1 de novembro de 2013

Diogo Teixeira, Incredulidade de S. Tomé, 1595

Diogo Teixeira, Incredulidade de S. Tomé, 1595
óleo sobre tábua, finais do século XVI
Museu de Arte Sacra do Mosteiro de Arouca




Será a metáfora para a pose teatralizada, corpo anatomicamente robusto, tonalidades ácidas e baças, atmosferas sombrias em que destacam a figura central para primeiro plano. Eis o perfil metafísico e espiritualista do maneirismo contra-reformista português. Cristo deixou de ser esquelético. A ressurreição, contra-reformista, tornou-o homem de porte atlético.
O realismo do tratamento cuidado dos tecidos criando atmosferas volumétricas de forte intensidade plástica admite por sua vez uma liberdade criativa, conferindo às figuras principais o protagonismo histórico deixando as restantes personagens, que se perfilam na retaguarda, acentuar o dramatismo céptico e expectante da figura de S. Tomé. A elegância da modelação das formas anatómicas criadas por uma harmonização lumínica transfigura Cristo num ente palpável, mais verdadeiro. Tão verdadeiro que o Seu gesto vigoroso de segurar a mão incrédula, torna verosímil a acção e a chaga penetrada pelos dedos desconfiados de S. Tomé. Ver para crer.
Diogo Teixeira inspirou-se numa gravura de Dürer nesta sua composição que por sua vez mereceu agrado dos seus contemporâneos dadas as inúmeras réplicas pintadas por imitadores seiscentistas[1].
Esta nova ética do corpo[2], nada mais é que a forma mais espectacular, de um corpo flagelado em definitivo, a mais difundida, de um tema estóico que o cristianismo retomou para fazer pesar sobre nós durante dezoito séculos: a rejeição do prazer -a libido[3].
Para a arte, o essencial foi o endurecimento da posição corpo, como extensão do eros corruptível ao da humanidade assumida por Cristo na Encarnação -logos.
As “constituições sinodais” dos bispados, bastante divulgadas após Concílio de Trento, normalizavam por toda a parte a representação artística, «precavendo os artistas e quem lhes encomendava obras contra as “imagens de formosura dissoluta” ou que “dêem ao povo ocasião de erro, ou escândalo”»[4].
Estavam lançados os alicerces da “arte portuguesa” a partir da adopção de um “corpo elegíaco[5]”, como dogma iconográfico.

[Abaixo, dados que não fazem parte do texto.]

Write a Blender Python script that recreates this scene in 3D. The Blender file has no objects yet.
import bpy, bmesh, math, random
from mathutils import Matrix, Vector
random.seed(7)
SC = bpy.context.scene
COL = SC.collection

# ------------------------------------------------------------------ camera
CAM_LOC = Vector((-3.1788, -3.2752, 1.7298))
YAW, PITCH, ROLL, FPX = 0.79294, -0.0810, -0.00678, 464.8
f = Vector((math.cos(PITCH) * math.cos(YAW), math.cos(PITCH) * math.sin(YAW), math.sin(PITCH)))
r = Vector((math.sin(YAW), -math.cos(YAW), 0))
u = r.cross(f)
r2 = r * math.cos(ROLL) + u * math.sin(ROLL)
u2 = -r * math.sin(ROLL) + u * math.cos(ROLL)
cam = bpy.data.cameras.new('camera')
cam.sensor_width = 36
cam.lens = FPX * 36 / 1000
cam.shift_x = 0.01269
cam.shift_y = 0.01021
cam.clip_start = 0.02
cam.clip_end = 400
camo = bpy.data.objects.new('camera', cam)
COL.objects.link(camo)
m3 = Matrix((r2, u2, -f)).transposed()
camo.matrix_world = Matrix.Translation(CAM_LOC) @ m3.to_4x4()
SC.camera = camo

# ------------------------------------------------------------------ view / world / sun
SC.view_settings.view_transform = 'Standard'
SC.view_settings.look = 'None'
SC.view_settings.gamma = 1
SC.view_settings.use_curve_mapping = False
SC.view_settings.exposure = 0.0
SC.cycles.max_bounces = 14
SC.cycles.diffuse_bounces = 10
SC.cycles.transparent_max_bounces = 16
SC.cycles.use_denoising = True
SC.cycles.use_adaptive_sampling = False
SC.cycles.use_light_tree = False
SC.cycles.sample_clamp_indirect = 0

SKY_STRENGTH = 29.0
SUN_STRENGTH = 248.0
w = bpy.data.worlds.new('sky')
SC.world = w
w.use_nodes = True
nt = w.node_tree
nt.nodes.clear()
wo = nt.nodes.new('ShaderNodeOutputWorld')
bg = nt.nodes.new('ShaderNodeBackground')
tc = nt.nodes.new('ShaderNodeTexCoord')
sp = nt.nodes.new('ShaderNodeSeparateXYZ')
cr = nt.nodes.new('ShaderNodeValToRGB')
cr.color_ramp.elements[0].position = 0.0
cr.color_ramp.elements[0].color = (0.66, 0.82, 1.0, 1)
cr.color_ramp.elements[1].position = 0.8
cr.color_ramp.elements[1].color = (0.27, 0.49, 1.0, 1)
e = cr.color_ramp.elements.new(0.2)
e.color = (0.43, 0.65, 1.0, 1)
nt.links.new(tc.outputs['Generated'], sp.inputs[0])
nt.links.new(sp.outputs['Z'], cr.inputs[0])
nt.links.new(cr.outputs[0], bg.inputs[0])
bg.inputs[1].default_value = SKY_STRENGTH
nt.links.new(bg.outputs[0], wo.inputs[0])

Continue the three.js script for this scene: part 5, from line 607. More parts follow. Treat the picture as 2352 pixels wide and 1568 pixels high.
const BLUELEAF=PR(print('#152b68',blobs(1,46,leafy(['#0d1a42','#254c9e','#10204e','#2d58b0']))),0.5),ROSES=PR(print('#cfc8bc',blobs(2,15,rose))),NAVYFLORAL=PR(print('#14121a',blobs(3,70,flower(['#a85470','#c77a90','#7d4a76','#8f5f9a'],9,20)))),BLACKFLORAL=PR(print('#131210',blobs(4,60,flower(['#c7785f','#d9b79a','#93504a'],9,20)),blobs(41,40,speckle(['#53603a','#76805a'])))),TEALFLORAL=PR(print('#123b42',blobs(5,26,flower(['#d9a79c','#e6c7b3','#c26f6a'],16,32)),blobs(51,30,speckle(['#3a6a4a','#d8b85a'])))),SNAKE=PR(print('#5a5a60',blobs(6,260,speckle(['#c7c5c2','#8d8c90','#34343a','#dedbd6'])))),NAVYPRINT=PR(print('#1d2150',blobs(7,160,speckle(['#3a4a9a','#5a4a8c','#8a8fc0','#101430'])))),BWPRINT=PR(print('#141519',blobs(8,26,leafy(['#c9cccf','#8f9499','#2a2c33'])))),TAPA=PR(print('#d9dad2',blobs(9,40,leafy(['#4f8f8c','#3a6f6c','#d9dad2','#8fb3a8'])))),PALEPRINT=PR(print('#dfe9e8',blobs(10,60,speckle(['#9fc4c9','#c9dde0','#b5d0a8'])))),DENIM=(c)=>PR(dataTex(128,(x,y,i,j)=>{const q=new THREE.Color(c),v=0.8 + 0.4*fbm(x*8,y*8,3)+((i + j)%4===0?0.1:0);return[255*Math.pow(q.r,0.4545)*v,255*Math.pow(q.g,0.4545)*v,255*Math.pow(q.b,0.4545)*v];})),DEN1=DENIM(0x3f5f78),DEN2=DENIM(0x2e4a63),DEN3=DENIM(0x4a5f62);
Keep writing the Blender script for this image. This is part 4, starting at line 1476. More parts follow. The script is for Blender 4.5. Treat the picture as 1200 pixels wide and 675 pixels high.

[1] É sabido da grande importância das gravuras e a obra de Dürer teve na pintura em geral e na portuguesa em particular. As gravuras funcionavam para os pintores e escultores como os tratados de arquitectura para os arquitectos. E se o tratado do Vitrúvio foi “bíblia clássica” para os novos tratadistas (Alberti, Bramante, Sebastião Serlio, Vignola, Palladio, Scamozi, Pietro Cataneo, etc.) tornando bem claro os cânones clássicos que a arquitectura havia de obedecer; ordem, simetria, proporção, forma, para a arte portuguesa regia-se pelo dogma religioso.
[2] O corpo, essa «forma, segundo José Fernandes Pereira, essa incontornável presença do mundo e da condição humana, era um marco disperso pela terra como ordem e sinal, sendo do domínio da arte. A beleza era outra coisa, pressupunha a eliminação da Multiplicidade e a relação ao Uno incorpóreo, fonte do nosso desejo que o despojamento e o amor permitem alcançar». in Vieira Lusitano 1699-1783, o desenho, Catálogo, Ministério da Cultura, Museu de Arte Antiga, Lisboa, 2000, pp.14-15.
[3] O grande teólogo Hugues de Saint-Victor acrescentaria ainda: «se o acasalamento dos pais não puder ser feito sem desejo carnal, a concepção dos filhos não se faz sem pecado». Citado por Georges Duby, Amor e sexualidade no Ocidente, p.200.
[4] Flávio Gonçalves, A legislação sinodal portuguesa da Contra-Reforma e a Arte Religiosa, in Comércio do Porto, Fevereiro, 1960.
[5] A representação figurativa do corpo, na arte portuguesa, limitava-se, salvo raras excepções, a veicular dor, sofrimento, martírio, compaixão. Este corpo elegíaco fará escola no romantismo português.